JPS > Sim. Mas é natural que haja pessoas que gostam e pessoas que não gostam de nós. Enquanto programador, já vinha fazendo uma série de eventos em Alcobaça, desde as comemorações de Inês de Castro em 2005 - com 24 iniciativas em Alcobaça -, e depois comissariei uma série de exposições, que me deram imenso gosto. Quando se está num papel destes, pode-se sempre ser acusado de ser demasiado erudito ou de estar mais virado para um tipo de cultura nacional ou internacional. Mas há uma preocupação que tenho tido e continuarei a ter: abrir o Mosteiro à população e à região, com actividades amplas, democráticas e transversais, mas não esquecendo que esta casa é um monumento nacional classificado como Património Mundial. Ou seja, poder ter eventos que possam agradar à população, local e não só, mas não vulgarizando o monumento com algum tipo de programação que seja banal.
RC > Já tinha experiência na organização de eventos. E na liderança de pessoas, como está a ser a experiência?
JPS > É certo que não tinha experiência em liderar equipas. Tenho assumido essa liderança, acima de tudo, com seriedade, mas com humor. É importante agir de forma tranquila, dar responsabilidades às pessoas. Uma das iniciativas que tomámos agora, para que as pessoas tenham a noção do espírito de equipa, é que a partir do início de Maio, vamos ter, de duas em duas semanas, conferências feitas pelos técnicos superiores do Mosteiro. É uma forma, não só de dar palco a toda a gente, como de as pessoas sentirem que fazem parte da mesma equipa. Não é à toa que as portas do meu gabinete estão, geralmente, abertas. Salvo para aqueles segredos que apenas dizem respeito à direcção do Mosteiro.
RC > Como tem sido a convivência com antigos directores do Mosteiro?

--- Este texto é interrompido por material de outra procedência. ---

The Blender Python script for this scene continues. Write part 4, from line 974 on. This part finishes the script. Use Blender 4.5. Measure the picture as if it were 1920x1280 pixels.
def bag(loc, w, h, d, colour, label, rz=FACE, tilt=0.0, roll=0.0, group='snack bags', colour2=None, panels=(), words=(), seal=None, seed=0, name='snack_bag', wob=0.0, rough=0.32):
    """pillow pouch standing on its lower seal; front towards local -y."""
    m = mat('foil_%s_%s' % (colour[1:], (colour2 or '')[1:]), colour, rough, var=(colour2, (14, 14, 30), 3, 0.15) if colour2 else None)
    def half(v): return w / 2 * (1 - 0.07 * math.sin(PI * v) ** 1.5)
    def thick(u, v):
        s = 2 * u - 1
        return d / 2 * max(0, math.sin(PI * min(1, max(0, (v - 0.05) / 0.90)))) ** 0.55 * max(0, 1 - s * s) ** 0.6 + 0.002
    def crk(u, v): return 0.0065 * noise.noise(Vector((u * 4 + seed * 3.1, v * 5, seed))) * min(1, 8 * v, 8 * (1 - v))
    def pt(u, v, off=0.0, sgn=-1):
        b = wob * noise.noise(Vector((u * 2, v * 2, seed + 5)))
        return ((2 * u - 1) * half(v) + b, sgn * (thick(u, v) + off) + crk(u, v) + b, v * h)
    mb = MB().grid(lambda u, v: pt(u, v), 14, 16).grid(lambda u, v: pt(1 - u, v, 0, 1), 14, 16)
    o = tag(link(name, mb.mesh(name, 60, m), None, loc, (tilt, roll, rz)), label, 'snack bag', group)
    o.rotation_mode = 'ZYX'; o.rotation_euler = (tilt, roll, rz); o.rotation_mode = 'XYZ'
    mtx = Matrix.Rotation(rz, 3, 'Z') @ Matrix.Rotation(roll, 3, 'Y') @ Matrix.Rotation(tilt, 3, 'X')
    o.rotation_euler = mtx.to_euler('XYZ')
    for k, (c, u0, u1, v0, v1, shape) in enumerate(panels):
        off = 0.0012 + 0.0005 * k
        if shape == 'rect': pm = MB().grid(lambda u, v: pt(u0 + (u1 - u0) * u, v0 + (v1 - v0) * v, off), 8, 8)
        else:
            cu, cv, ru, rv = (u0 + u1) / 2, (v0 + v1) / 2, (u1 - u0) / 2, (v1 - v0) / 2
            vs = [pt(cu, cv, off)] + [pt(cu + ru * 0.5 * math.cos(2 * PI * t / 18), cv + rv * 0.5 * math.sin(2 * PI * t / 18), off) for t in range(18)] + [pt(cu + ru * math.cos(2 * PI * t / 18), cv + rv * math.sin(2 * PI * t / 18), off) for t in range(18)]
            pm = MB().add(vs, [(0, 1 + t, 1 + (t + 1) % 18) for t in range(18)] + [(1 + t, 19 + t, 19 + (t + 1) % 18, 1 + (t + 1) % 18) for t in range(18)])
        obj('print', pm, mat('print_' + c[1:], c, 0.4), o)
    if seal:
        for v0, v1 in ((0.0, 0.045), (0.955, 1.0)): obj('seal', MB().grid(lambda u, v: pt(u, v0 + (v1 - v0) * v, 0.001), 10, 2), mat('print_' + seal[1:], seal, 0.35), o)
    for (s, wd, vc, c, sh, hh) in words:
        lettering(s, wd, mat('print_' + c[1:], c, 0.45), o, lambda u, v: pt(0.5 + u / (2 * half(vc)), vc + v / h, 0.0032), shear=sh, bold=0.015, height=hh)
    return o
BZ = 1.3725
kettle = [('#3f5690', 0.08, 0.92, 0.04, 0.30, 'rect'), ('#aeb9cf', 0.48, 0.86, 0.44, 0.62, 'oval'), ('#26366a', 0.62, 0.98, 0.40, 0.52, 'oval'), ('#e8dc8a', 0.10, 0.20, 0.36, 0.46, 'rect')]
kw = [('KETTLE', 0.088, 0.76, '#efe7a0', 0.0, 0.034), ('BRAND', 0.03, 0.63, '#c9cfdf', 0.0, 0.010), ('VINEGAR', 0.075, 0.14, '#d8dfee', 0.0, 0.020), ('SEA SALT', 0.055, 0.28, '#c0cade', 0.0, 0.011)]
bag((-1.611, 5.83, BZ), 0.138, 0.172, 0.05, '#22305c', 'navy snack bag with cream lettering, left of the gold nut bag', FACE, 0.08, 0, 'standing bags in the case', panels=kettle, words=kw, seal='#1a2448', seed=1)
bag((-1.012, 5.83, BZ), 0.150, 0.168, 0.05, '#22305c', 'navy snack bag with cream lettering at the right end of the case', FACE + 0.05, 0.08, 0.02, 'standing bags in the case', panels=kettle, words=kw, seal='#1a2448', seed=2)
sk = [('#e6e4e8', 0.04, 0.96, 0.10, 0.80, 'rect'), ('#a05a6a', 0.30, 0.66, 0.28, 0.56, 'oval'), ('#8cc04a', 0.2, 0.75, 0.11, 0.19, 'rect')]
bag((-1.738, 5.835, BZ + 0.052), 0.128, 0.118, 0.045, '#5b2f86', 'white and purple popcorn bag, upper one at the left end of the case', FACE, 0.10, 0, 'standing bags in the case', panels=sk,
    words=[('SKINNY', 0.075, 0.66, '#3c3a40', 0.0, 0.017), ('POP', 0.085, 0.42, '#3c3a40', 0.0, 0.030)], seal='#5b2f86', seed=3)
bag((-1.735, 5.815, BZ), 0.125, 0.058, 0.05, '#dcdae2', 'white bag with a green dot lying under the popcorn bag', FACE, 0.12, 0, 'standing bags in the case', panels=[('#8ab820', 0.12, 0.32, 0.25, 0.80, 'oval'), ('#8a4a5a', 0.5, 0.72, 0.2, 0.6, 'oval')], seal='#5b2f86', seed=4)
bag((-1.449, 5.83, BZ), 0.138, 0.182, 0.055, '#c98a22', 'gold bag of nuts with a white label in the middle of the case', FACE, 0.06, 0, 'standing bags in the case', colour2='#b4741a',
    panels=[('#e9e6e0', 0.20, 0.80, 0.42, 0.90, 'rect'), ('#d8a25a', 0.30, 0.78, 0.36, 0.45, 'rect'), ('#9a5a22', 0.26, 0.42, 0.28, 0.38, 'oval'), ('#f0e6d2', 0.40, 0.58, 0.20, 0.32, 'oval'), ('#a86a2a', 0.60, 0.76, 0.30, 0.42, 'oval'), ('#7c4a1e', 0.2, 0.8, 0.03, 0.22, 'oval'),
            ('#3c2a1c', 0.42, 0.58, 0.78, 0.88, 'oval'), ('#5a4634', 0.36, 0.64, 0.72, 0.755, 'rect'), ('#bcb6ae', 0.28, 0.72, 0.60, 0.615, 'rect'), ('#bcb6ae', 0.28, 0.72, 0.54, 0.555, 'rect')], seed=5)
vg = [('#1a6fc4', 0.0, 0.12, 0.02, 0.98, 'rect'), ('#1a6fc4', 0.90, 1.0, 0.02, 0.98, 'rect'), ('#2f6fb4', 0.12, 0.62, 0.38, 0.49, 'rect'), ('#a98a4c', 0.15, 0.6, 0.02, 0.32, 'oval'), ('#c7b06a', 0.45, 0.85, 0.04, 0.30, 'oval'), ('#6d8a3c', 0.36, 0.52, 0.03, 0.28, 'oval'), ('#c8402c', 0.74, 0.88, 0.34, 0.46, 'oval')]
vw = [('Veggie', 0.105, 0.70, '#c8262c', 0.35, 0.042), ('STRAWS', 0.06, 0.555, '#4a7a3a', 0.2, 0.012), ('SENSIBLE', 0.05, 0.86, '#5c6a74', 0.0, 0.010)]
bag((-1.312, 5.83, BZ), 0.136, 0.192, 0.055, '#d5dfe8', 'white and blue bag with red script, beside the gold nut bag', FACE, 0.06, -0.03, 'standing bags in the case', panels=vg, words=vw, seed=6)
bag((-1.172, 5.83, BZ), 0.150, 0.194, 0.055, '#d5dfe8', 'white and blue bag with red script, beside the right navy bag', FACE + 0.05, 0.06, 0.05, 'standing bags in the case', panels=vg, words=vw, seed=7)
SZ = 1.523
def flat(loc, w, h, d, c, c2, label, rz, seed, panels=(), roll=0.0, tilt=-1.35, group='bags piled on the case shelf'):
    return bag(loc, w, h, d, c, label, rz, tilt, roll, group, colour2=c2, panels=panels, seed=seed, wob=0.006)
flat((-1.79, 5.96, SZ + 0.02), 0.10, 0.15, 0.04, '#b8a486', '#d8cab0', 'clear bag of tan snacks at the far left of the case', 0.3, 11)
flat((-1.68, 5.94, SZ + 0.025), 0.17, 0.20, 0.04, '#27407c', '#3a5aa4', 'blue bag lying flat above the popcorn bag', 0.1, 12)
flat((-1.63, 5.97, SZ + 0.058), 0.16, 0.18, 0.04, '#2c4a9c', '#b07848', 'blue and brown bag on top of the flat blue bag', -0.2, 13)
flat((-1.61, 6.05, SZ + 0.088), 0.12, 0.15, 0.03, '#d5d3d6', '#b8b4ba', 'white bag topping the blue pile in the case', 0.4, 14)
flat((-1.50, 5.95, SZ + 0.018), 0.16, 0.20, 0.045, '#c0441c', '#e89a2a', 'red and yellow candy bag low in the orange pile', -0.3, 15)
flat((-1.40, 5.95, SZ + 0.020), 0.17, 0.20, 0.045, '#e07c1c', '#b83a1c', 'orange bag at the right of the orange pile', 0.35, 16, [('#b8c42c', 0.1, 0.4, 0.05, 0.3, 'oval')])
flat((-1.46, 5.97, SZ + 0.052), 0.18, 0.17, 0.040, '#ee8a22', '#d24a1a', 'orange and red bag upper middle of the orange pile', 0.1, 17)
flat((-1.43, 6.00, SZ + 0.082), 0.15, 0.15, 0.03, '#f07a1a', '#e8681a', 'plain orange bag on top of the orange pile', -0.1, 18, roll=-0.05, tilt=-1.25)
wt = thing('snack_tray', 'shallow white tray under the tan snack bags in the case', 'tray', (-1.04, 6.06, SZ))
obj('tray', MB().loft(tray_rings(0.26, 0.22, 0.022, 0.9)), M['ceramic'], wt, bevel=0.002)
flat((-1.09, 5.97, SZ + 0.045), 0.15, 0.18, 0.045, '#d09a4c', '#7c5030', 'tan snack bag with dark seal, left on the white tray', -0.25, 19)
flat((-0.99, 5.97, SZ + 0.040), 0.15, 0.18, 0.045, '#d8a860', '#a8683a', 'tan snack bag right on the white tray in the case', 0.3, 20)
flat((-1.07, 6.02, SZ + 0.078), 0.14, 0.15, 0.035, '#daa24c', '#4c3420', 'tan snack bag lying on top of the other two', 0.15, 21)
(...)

JPS > Tem sido muito tranquila. Há muito boa relação de trabalho entre todos. Tanto mais que as duas ex-directoras [Isabel Costeira e Cecília Gil] estão, neste momento, a desenvolver trabalho interessantíssimo e vão também participar nestas conferências. A relação é tranquila e de certeza que conto sempre com a experiência e o saber acumulado que têm, porque já passaram por este cargo que para mim é novo.
RC > Como explica que muita da população de Alcobaça, Nazaré e concelhos limítrofes não tenha ainda visitado o Mosteiro?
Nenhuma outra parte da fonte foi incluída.